The current validation story spans:

• raftstore/migrate/*_test.go
  • migration orchestration and timeout behavior
• raftstore/admin/service_test.go
  • admin execution surfaces for snapshot export/install
• raftstore/store/peer_lifecycle_test.go
  • install and publish semantics on the target side
• raftstore/integration/migration_flow_test.go
  • standalone → seed → cluster happy path
• raftstore/integration/restart_recovery_test.go
  • restart, dehost, and follow-up membership behavior
• raftstore/integration/snapshot_interruption_test.go
  • install interrupted before publish
• raftstore/integration/coordinator_degraded_test.go
  • control-plane degradation after startup

That is the right level of seriousness for the feature. Migration is one of the easiest places for a system to look good in a demo and fail under recovery.

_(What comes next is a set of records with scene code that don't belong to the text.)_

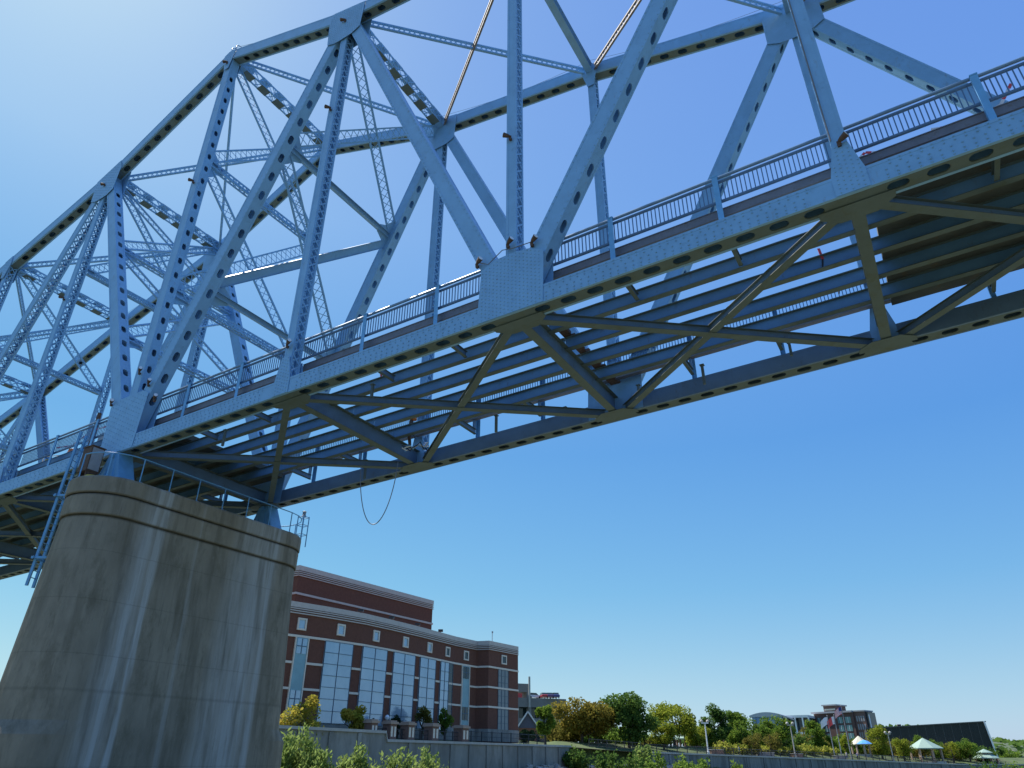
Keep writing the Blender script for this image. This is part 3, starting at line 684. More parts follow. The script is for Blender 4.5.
def ground_z(x, y):
    d = y-wall_y(x)
    if x < 8: d *= .55                          # measured square to the slanting wall
    zt = wall_z(x); back = lerp_tab(x, [-60, 0, 60, 130, 300], [6.6, 6.4, 5.4, 4.2, 4.0])
    if d < 1.0:
        zb = zt-lerp_tab(x, [-25, 10, 25, 130], [3.4, 2.6, 1.7, 2.2])
        return max(-2.5, zb+min(0, d+1)*.22)
    return zt-.15+(back-zt+.15)*min(1, d/14)
def axis(lo, hi, a, b, st):
    v = []; x = a; s = st
    while x > lo: s *= 1.35; x -= s; v.append(max(x, lo))
    v = v[::-1]; x = a
    while x < b: v.append(x); x += st
    s = st; v.append(b); x = b
    while x < hi: s *= 1.35; x += s; v.append(min(x, hi))
    return v
gx = axis(-7000, 7000, -60, 190, 2.0); gy = axis(-3000, 8000, 40, 290, 2.0)
mb = MB(); rg = random.Random(5)
vs = [(x, y, ground_z(x, y)+(rg.uniform(-.12, .12) if y-wall_y(x) < 0 else 0)) for y in gy for x in gx]; nx = len(gx)
mb.add(vs, [(j*nx+i, j*nx+i+1, (j+1)*nx+i+1, (j+1)*nx+i) for j in range(len(gy)-1) for i in range(nx-1)])
M_ground = mat('grassy bank soil', (.06, .09, .025), .95, 0, .35, .25, .5, 3, (.12, .11, .06), (.52, .68))
tag(mb.build('ground', M_ground), kind='structure')
mb = MB(); mb.add([(-3000, -3000, 0), (3000, -3000, 0), (3000, 160, 0), (-3000, 160, 0)], [(0, 1, 2, 3)])
M_water = mat('murky river water', (.13, .14, .085), .15, 0, .1, .05, .35, .7)
tag(mb.build('river_water', M_water), kind='structure')
M_conc = mat('weathered wall concrete', (.26, .25, .22), .9, 0, .25, .35, .4, 6, (.17, .16, .135), (.46, .66), (1, 1, .35))
M_conc2 = mat('light coping concrete', (.42, .40, .36), .9, 0, .15, 1, .2, 10)
M_conc3 = mat('grey river wall concrete', (.20, .215, .205), .9, 0, .25, .5, .4, 6, (.10, .11, .105), (.45, .62), (1, 1, .12))
def along(pts, ztop, n=1):
    """points and outward normals along a plan polyline"""
    out = []
    for i in range(len(pts)-1):
        a, b = V((*pts[i], ztop[i])), V((*pts[i+1], ztop[i+1])); e = V((b.x-a.x, b.y-a.y, 0)).normalized(); out.append((a, b, e, V((e.y, -e.x, 0))))
    return out
mb = MB()
for a, b, e, n in along(WALL, WTOP):
    A, Bq = a-n*-1.5, b-n*-1.5; A2, B2 = a-n*3.6, b-n*3.6
    mb.add([A+V((0, 0, -.02)), Bq+V((0, 0, -.02)), B2+V((0, 0, .1)), A2+V((0, 0, .1))], [(0, 1, 2, 3)])
tag(mb.build('promenade_path', M_conc2), kind='structure')
def wall_thing(name, i0, i1, label, m, h, pil=None):
    g = empty(name, (*WALL[i0], 0), 0, label, 'retaining wall'); o = V((*WALL[i0], 0))
    body, cop, st = MB(), MB(), MB()
    for a, b, e, n in along(WALL[i0:i1+1], WTOP[i0:i1+1]):
        a, b = a-o+n*1.5, b-o+n*1.5; dn = V((0, 0, -h)); k = n*.5
        body.hexa([a+dn, b+dn, b+dn+k, a+dn+k, a-V((0, 0, .12)), b-V((0, 0, .12)), b-V((0, 0, .12))+k, a-V((0, 0, .12))+k])
        cop.hexa([a-n*.15-V((0, 0, .118)), b-n*.15-V((0, 0, .118)), b+n*.68-V((0, 0, .118)), a+n*.68-V((0, 0, .118)), a-n*.15+V((0, 0, .16)), b-n*.15+V((0, 0, .16)), b+n*.68+V((0, 0, .16)), a+n*.68+V((0, 0, .16))])
        if pil:
            L_ = (b-a).length; c = int(L_/pil)
            for j in range(1, c):
                q = a+(b-a)*(j/c)+n*.502; st.hexa([q+dn-e*.3, q+dn+e*.3, q+dn+e*.3+n*.16, q+dn-e*.3+n*.16, q-e*.3-V((0, 0, .2)), q+e*.3-V((0, 0, .2)), q+e*.3+n*.16-V((0, 0, .2)), q-e*.3+n*.16-V((0, 0, .2))])
    body.build('wall_face', m, g); cop.build('coping', M_conc2, g)
    if pil: st.build('pilaster', m, g)
    return g
wall_thing('terrace_wall', 0, 4, 'pale weathered concrete terrace wall below the brick building', M_conc, 6, 4.2)
wall_thing('river_wall', 6, 8, 'long grey streaked concrete river wall under the park promenade', M_conc3, 5, 6.0)
# rip-rap
mb = MB(); rr = random.Random(11)
for i in range(420):
    u = rr.random(); x = rr.uniform(2, 30); y = wall_y(x)-2-rr.random()**1.3*16; r = rr.uniform(.25, .8); c = V((x, y, ground_z(x, y)+r*.2))
    pts = []
    for sz in (-1, 1):
        for k in range(4): a = math.pi/2*k+rr.uniform(-.5, .5); pts.append(c+V((math.cos(a)*r*rr.uniform(.6, 1.1), math.sin(a)*r*rr.uniform(.6, 1.1), sz*r*.5*rr.uniform(.6, 1.2))))
    mb.hexa(pts)
tag(mb.build('riprap', mat('pale riprap stone', (.40, .37, .33), .95, 0, .3, 1, .5, 5)), 'loose pale rocks on the bank at the end of the terrace wall', 'rocks', kind='stuff')

# ------------------------------------------------------------------ brick building
M_brick = mat('dark red brick', (.155, .062, .038), .9, 0, .15, 3, .4, 40, (.13, .055, .035), (.5, .7))
M_stone = mat('cream string course', (.72, .64, .52), .8, 0, .08, 4)
M_par = mat('pinkish grey parapet metal', (.52, .45, .39), .5, .1, .08, 2)
M_glass = mat('pale reflecting glass', (.34, .45, .54), .12, .3, .06, .25, 0, 5, (.42, .52, .60), (.4, .7), (1, 1, .6))
M_glassd = mat('dark window glass', (.03, .05, .055), .06, .0, .1, 1)
M_mull = mat('dark blue mullion', (.08, .13, .18), .5)
M_teal = mat('teal spandrel panel', (.20, .36, .40), .25, .1, .12, .7)
M_greyp = mat('grey spandrel panel', (.20, .23, .235), .35, .1, .1, 1)
ZR = 17.0
FP = [gz(x, y, ZR) for x, y in ((268, 597), (290, 601), (327, 607), (365, 614), (392, 620.3), (419, 627), (456, 637), (477, 641.5), (489, 641), (518, 647))]
FP = [V((p.x, p.y, 0)) for p in FP]; O = FP[1].copy(); FL = [p-O for p in FP]
bld = empty('brick_building', (O.x, O.y, 7.0), 0, 'dark red brick arts building with tall reflecting glass bays and banded parapet', 'building')
def Z(z): return z+3.0-7.0                    # eye-relative level to local z
segs = []; acc = 0
for i in range(len(FL)-1):
    e = (FL[i+1]-FL[i]); l = e.length; e.normalize(); n = V((e.y, -e.x, 0)); segs.append((acc, l, FL[i], e, n)); acc += l
FTOT = acc
def fp(u, off=0):
    for i, (s, l, p, e, n) in enumerate(segs):
        if u <= s+l+1e-6 or i == len(segs)-1:
            nn = n
            if u-s < .01 and i > 0: nn = (n+segs[i-1][4]); nn = nn*(2/ max(.4, nn.length_squared))
            elif s+l-u < .01 and i < len(segs)-1: nn = (n+segs[i+1][4]); nn = nn*(2/max(.4, nn.length_squared))
            return p+e*(u-s)+nn*off
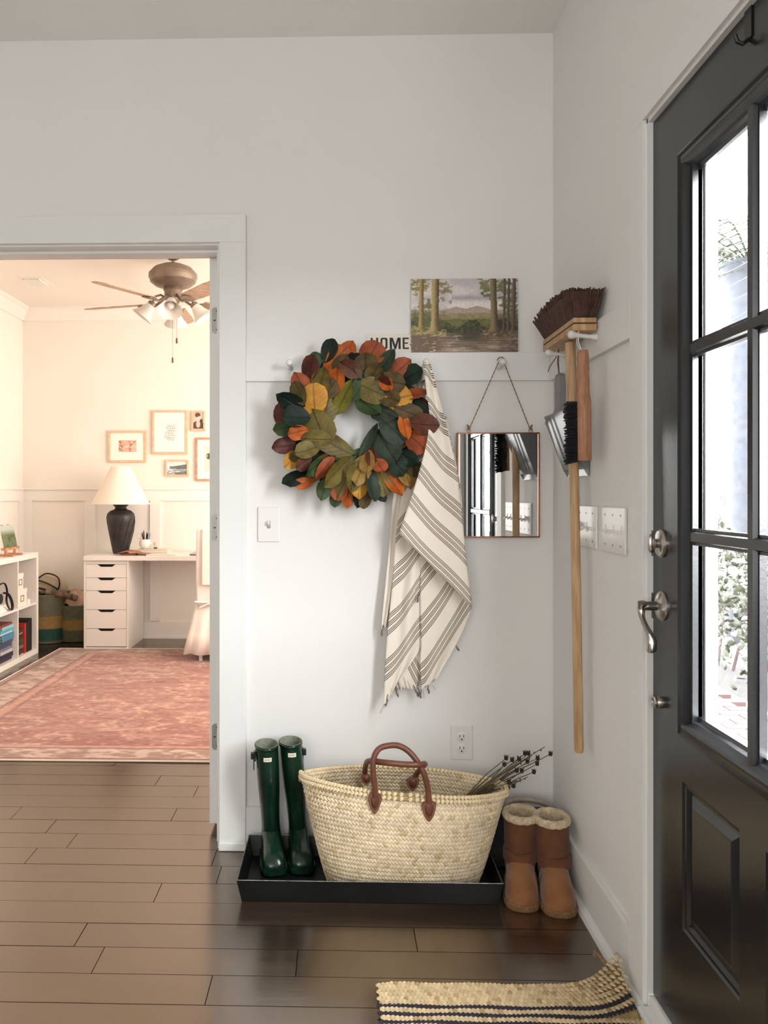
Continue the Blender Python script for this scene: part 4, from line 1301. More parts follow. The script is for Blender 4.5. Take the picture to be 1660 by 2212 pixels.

Current Scope and Non-goals

The first version is intentionally narrow.

In scope now

• offline standalone → seed promotion
• one full-range seed region
• explicit plan/init/status/expand/remove-peer/transfer-leader
• SST region snapshot export/install
• recovery-aware mode gating

Not in scope yet

• online cutover
• dual-write
• automatic split/rebalance during promotion
• automatic cluster-wide orchestration
• SST-based snapshot/install as the default path

Keeping the scope narrow is part of what makes the feature credible.

What Comes Next

The next round of work should not reinvent the protocol. It should productize and sharpen it.

Near-term productization

1. richer cluster-aware migration status once the seed has booted
2. structured machine-readable reports that can be consumed by demos and automation
3. stronger stage-by-stage operator output in scripts/ops/migrate-cluster.sh
4. clearer recovery guidance for preparing, interrupted install, and partial rollout

Next engineering upgrade

The most important technical upgrade after that is:

• SST-based snapshot/install for promotion and peer rollout

But that should be treated as an upgrade to the existing migration contract, not a replacement for the contract itself.

Long-term direction

Once standalone → full-range seed → replicated region is solid and easy to operate, later work can move on to:

• more automated orchestration
• region split after promotion
• richer rebalance flows
• larger-scale rollout behavior

The Feature in One Sentence

NoKV starts with a standalone workdir, promotes that workdir into a distributed seed, and expands it into a replicated cluster without replacing the storage core underneath.